### What is needed
Omit all pictures. Copy the rest of the material exactly.

### Stored data

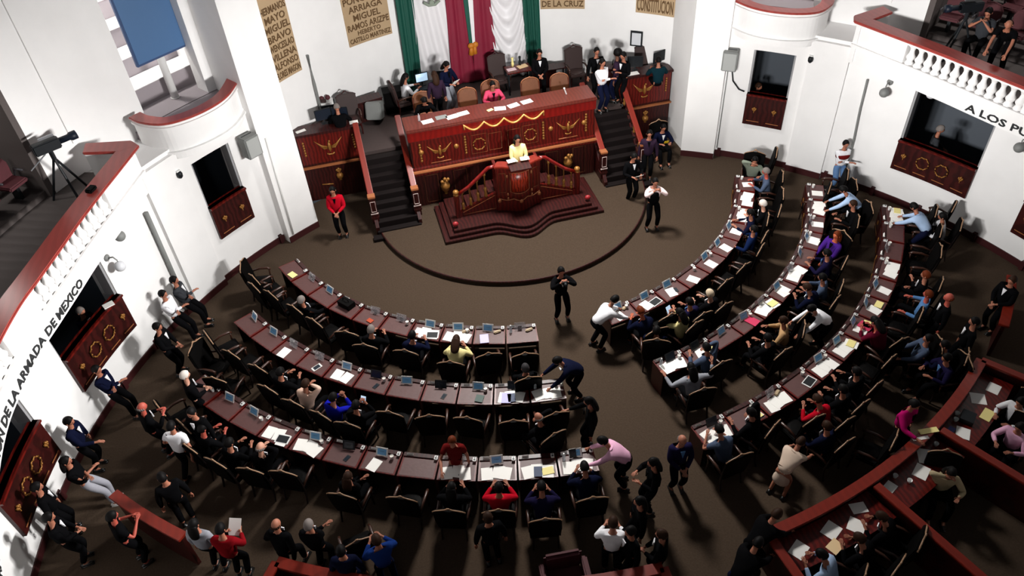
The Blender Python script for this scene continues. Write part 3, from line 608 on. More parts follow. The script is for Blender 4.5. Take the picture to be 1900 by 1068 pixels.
def drape(name, a0t, a1t, a0b, a1b, zt, zb, m, label, folds, amp, swag=0, off=.12, par=None, thick=.02):
    nx, nz = max(24, int(folds*9)), 60; vs = []
    for j in range(nz+1):
        f = j/nz; z = zt+(zb-zt)*f; A, B = a0t+(a0b-a0t)*f, a1t+(a1b-a1t)*f
        for i in range(nx+1):
            u = i/nx; ph = u*folds*2*pi + swag*(f*5+u*u*3)
            if swag: ph = (2*pi*(folds*.9)*(f*2.2-.55*(1-(2*u-1)**2))+u*1.5) if swag > 2 else 2*pi*folds*(u-f*.55)
            d = off+amp*(.5+.5*sin(ph))*(1 if not swag else (.5+.7*f))+(.3*amp*sin(ph*2.3+1) if not swag else 0)
            vs.append(ap(A+(B-A)*u, z, d))
    fs = [(j*(nx+1)+i, j*(nx+1)+i+1, (j+1)*(nx+1)+i+1, (j+1)*(nx+1)+i) for j in range(nz) for i in range(nx)]
    me = bpy.data.meshes.new(name); me.from_pydata(vs, [], fs); me.materials.append(m); me.polygons.foreach_set('use_smooth', [True]*len(fs))
    o = bpy.data.objects.new(name, me); COL.objects.link(o); so = o.modifiers.new('solid', 'SOLIDIFY'); so.thickness = thick; so.offset = 0
    if par is None: tag(o, label, 'drape')
    else: o.parent = par
    return o
drape('flag_drape', -15.4, -11.2, -15.6, -12.2, 6.2, 1.75, GREEN, 'dark green drape on the left of the flag display', 3, .10)
drape('flag_drape', 12.0, 15.9, 13.0, 16.2, 6.2, 1.75, GREEN, 'dark green drape on the right of the flag display', 3, .10)
drape('flag_drape', -11.4, -4.0, -12.4, -4.6, 6.2, 1.75, SATIN, 'white satin drape left of the crimson cloth', 3.2, .12, swag=1.2, off=.08)
drape('flag_drape', 4.8, 12.2, 5.6, 13.2, 6.2, 1.75, SATIN, 'white satin drape with swags right of the crimson cloth', 3.6, .14, swag=2.2, off=.08)
drape('flag_drape', -4.2, -.4, -5.0, .6, 6.2, 1.75, CRIMS, 'crimson cloth, left half of the pair behind the presidency', 1.5, .06, off=.16)
drape('flag_drape', 1.7, 4.9, .3, 6.2, 6.2, 1.75, CRIMS, 'crimson cloth, right half of the pair behind the presidency', 1.2, .06, off=.14)
fl = thing('hanging_ribbon', 'narrow green and white ribbon tied with gold over the crimson cloth', 'ribbon', ap(.5, 3.1, .3))
org = Vector(ap(.5, 3.1, .3))
def rib(a0t, a1t, a0b, a1b, m, n):
    mb = MB(); P = []
    for f in (0, .25, .5, .75, 1):
        z = 6.2+(3.1-6.2)*f
        for a in (a0t+(a0b-a0t)*f, a1t+(a1b-a1t)*f):
            for o_ in (.3, .27): P.append(Vector(ap(a, z, o_))-org)
    fs = []
    for i in range(4):
        b = i*4; fs += [(b, b+2, b+6, b+4), (b+1, b+5, b+7, b+3), (b, b+4, b+5, b+1), (b+2, b+3, b+7, b+6)]
    mb.add(P, fs); mb.build(n, m, fl)
rib(-1.1, .3, -.2, .5, GREEN, 'green_strip'); rib(.3, 1.9, .5, 1.1, SATIN, 'white_strip'); rib(1.9, 3.2, 1.1, 1.6, CRIMS, 'red_strip')
mb = MB(); mb.ball((-.06, -.02, -.02), (.12, .08, .1), 9, 6); mb.ball((.09, -.02, 0), (.1, .07, .1), 9, 6); mb.tube([(-.05, -.02, 0), (-.08, -.03, -.32)], [.05, .09], 8); mb.tube([(.06, -.02, 0), (.05, -.03, -.3)], [.05, .08], 8); mb.build('gold_tassel', mat('gold_cloth', (186, 112, 22), .6), fl, smooth=True)
mb = MB(); o = Vector(ap(-7.8, 4.72, .35)); mb.ball((0, 0, 0), (.1, .05, .1), 8, 6); mb.tube([(-.25, 0, .05), (-.1, 0, -.06), (.1, 0, -.06), (.25, 0, .05)], .05, 8)
tag(mb.build('flag_emblem', mat('grey_green_embroidery', (130, 140, 126), .7), loc=o, smooth=True), 'grey green emblem embroidered at the top of the left white satin', 'emblem')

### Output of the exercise
The Blender Python script for this scene continues. Write part 3, from line 608 on. More parts follow. The script is for Blender 4.5. Take the picture to be 1900 by 1068 pixels.
def drape(name, a0t, a1t, a0b, a1b, zt, zb, m, label, folds, amp, swag=0, off=.12, par=None, thick=.02):
    nx, nz = max(24, int(folds*9)), 60; vs = []
    for j in range(nz+1):
        f = j/nz; z = zt+(zb-zt)*f; A, B = a0t+(a0b-a0t)*f, a1t+(a1b-a1t)*f
        for i in range(nx+1):
            u = i/nx; ph = u*folds*2*pi + swag*(f*5+u*u*3)
            if swag: ph = (2*pi*(folds*.9)*(f*2.2-.55*(1-(2*u-1)**2))+u*1.5) if swag > 2 else 2*pi*folds*(u-f*.55)
            d = off+amp*(.5+.5*sin(ph))*(1 if not swag else (.5+.7*f))+(.3*amp*sin(ph*2.3+1) if not swag else 0)
            vs.append(ap(A+(B-A)*u, z, d))
    fs = [(j*(nx+1)+i, j*(nx+1)+i+1, (j+1)*(nx+1)+i+1, (j+1)*(nx+1)+i) for j in range(nz) for i in range(nx)]
    me = bpy.data.meshes.new(name); me.from_pydata(vs, [], fs); me.materials.append(m); me.polygons.foreach_set('use_smooth', [True]*len(fs))
    o = bpy.data.objects.new(name, me); COL.objects.link(o); so = o.modifiers.new('solid', 'SOLIDIFY'); so.thickness = thick; so.offset = 0
    if par is None: tag(o, label, 'drape')
    else: o.parent = par
    return o
drape('flag_drape', -15.4, -11.2, -15.6, -12.2, 6.2, 1.75, GREEN, 'dark green drape on the left of the flag display', 3, .10)
drape('flag_drape', 12.0, 15.9, 13.0, 16.2, 6.2, 1.75, GREEN, 'dark green drape on the right of the flag display', 3, .10)
drape('flag_drape', -11.4, -4.0, -12.4, -4.6, 6.2, 1.75, SATIN, 'white satin drape left of the crimson cloth', 3.2, .12, swag=1.2, off=.08)
drape('flag_drape', 4.8, 12.2, 5.6, 13.2, 6.2, 1.75, SATIN, 'white satin drape with swags right of the crimson cloth', 3.6, .14, swag=2.2, off=.08)
drape('flag_drape', -4.2, -.4, -5.0, .6, 6.2, 1.75, CRIMS, 'crimson cloth, left half of the pair behind the presidency', 1.5, .06, off=.16)
drape('flag_drape', 1.7, 4.9, .3, 6.2, 6.2, 1.75, CRIMS, 'crimson cloth, right half of the pair behind the presidency', 1.2, .06, off=.14)
fl = thing('hanging_ribbon', 'narrow green and white ribbon tied with gold over the crimson cloth', 'ribbon', ap(.5, 3.1, .3))
org = Vector(ap(.5, 3.1, .3))
def rib(a0t, a1t, a0b, a1b, m, n):
    mb = MB(); P = []
    for f in (0, .25, .5, .75, 1):
        z = 6.2+(3.1-6.2)*f
        for a in (a0t+(a0b-a0t)*f, a1t+(a1b-a1t)*f):
            for o_ in (.3, .27): P.append(Vector(ap(a, z, o_))-org)
    fs = []
    for i in range(4):
        b = i*4; fs += [(b, b+2, b+6, b+4), (b+1, b+5, b+7, b+3), (b, b+4, b+5, b+1), (b+2, b+3, b+7, b+6)]
    mb.add(P, fs); mb.build(n, m, fl)
rib(-1.1, .3, -.2, .5, GREEN, 'green_strip'); rib(.3, 1.9, .5, 1.1, SATIN, 'white_strip'); rib(1.9, 3.2, 1.1, 1.6, CRIMS, 'red_strip')
mb = MB(); mb.ball((-.06, -.02, -.02), (.12, .08, .1), 9, 6); mb.ball((.09, -.02, 0), (.1, .07, .1), 9, 6); mb.tube([(-.05, -.02, 0), (-.08, -.03, -.32)], [.05, .09], 8); mb.tube([(.06, -.02, 0), (.05, -.03, -.3)], [.05, .08], 8); mb.build('gold_tassel', mat('gold_cloth', (186, 112, 22), .6), fl, smooth=True)
mb = MB(); o = Vector(ap(-7.8, 4.72, .35)); mb.ball((0, 0, 0), (.1, .05, .1), 8, 6); mb.tube([(-.25, 0, .05), (-.1, 0, -.06), (.1, 0, -.06), (.25, 0, .05)], .05, 8)
tag(mb.build('flag_emblem', mat('grey_green_embroidery', (130, 140, 126), .7), loc=o, smooth=True), 'grey green emblem embroidered at the top of the left white satin', 'emblem')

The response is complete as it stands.